We're happy to announce that our latest SIP Scaling patent has been approved by the U.S. Patent and Trademark Office. "System and Method for Geographic SIP Scaling" was issued as U.S. Patent Number 8,650,243 on February 11, 2014. The patent continues the spirit of innovation that has fostered our greatest achievements, the crucial breakthroughs that translate not just to more customers, but to broader considerations in the realm of technological invention.
The patent relates to the geographic scalability and uptime of real-time communications services, such as OnSIP. The innovation allows us to continuously scale the OnSIP platform, transparently migrate customers around the OnSIP network, and provide a more robust infrastructure overall. This form of scalability is at the very heart of OnSIP's core architecture, and it has proven to be a critical mechanism during extraordinary occasions.
OnSIP's geographically distributed architecture relies on technological methods outlined in our recent SIP scaling patent
"When Hurricane Sandy struck in New York City, all of our customers were redistributed to our data center in Los Angeles," said OnSIP Principal Engineer Eric Tamme. "Our customers experienced no service disruptions during this calamity, and it’s thanks to the architecture we’ve outlined in this patent. The patent is, for me, what defines and differentiates us from other providers and showcases our technically innovative, standards-based approach to real-time communications.”
The patent expresses itself in several ways on the OnSIP network. In an overarching sense, the patent operates as a distributed system configured to provide SIP multimedia communications services between SIP endpoints.

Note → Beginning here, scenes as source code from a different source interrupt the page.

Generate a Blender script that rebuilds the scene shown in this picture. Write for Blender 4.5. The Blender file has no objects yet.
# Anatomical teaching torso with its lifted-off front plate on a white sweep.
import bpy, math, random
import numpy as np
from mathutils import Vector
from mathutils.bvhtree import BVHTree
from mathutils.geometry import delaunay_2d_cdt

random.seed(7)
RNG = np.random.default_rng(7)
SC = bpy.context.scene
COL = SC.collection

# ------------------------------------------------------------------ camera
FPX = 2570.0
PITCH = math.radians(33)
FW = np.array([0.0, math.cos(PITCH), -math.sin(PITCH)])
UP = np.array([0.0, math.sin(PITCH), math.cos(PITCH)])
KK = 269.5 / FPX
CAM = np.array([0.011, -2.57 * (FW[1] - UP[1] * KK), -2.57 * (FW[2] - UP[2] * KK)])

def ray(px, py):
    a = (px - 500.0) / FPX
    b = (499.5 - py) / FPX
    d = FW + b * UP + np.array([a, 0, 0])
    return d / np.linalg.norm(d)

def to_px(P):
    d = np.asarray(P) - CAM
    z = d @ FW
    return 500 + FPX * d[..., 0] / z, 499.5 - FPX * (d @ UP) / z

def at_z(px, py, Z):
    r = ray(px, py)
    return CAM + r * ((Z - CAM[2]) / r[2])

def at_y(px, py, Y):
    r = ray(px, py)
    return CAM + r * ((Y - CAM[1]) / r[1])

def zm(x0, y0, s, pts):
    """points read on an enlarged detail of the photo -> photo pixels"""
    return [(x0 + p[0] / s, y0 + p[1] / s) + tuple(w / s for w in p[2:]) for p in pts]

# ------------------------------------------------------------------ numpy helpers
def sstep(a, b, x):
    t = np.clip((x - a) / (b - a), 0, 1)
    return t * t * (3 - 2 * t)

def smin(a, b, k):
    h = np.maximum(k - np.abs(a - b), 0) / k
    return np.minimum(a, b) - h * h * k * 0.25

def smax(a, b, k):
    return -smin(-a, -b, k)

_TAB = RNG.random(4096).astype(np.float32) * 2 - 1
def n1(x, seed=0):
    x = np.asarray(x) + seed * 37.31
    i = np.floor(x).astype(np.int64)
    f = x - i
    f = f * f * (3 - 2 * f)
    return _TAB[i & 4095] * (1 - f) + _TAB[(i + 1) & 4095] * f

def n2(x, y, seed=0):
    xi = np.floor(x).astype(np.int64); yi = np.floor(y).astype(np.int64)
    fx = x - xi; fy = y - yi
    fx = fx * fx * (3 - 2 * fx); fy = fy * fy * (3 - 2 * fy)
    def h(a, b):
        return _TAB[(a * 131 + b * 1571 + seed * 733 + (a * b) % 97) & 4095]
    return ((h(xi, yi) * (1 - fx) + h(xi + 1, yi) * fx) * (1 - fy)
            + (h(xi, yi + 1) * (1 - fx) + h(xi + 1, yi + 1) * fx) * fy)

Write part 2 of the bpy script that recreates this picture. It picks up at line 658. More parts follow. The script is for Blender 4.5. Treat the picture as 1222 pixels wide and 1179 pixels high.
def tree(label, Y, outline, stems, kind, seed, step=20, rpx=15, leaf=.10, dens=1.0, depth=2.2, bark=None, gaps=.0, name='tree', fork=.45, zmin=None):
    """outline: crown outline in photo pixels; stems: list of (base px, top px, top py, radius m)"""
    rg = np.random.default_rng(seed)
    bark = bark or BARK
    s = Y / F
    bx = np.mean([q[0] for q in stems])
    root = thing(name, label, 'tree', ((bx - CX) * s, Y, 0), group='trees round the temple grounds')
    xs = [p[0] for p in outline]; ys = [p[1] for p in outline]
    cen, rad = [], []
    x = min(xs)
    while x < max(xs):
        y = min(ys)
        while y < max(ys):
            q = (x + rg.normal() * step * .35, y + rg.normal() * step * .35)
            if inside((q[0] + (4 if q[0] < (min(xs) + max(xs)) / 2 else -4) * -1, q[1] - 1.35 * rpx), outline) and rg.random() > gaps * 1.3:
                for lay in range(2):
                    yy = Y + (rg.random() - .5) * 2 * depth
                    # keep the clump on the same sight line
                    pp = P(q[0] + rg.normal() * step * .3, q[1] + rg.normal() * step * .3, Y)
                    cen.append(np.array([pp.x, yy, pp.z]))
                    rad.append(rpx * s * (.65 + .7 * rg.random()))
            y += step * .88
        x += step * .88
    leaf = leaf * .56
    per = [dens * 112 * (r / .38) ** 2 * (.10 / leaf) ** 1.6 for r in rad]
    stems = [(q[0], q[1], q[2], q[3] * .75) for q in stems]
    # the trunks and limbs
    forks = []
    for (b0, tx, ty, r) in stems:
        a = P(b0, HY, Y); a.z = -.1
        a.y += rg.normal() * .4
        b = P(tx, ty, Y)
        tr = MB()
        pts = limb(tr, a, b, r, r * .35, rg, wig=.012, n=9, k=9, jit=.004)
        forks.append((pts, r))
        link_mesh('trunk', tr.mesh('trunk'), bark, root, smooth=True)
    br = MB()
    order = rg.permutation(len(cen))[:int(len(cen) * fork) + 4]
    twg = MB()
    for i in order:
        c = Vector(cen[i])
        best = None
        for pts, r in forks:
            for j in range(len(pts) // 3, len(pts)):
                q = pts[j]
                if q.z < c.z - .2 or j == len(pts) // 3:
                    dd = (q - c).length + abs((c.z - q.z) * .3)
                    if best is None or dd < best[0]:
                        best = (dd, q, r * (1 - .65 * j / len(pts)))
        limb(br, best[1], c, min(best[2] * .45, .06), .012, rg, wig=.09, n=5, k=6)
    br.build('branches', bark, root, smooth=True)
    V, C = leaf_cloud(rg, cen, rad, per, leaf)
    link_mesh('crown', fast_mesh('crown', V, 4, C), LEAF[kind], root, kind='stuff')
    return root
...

Along with the uptime benefits associated with a geographically distributed communications platform, OnSIP's implementation of this patent also allows OnSIP customers to negotiate NAT traversal with no complications.
“As you grow as a service provider, redundancy, reliability and operational costs become limiting factors to offering enterprise grade, real-time communications services over the Internet," said OnSIP President Rob Wolpov. "That's why we set out years ago to build a bulletproof underlying architecture that could support a massive user base with nothing more than distributed commodity hardware."
As a company, we're happy to enshrine a key component of our SIP scaling architecture into a standardized patent, and we look forward to turning more of our company's crucial developments into formally recognized innovations.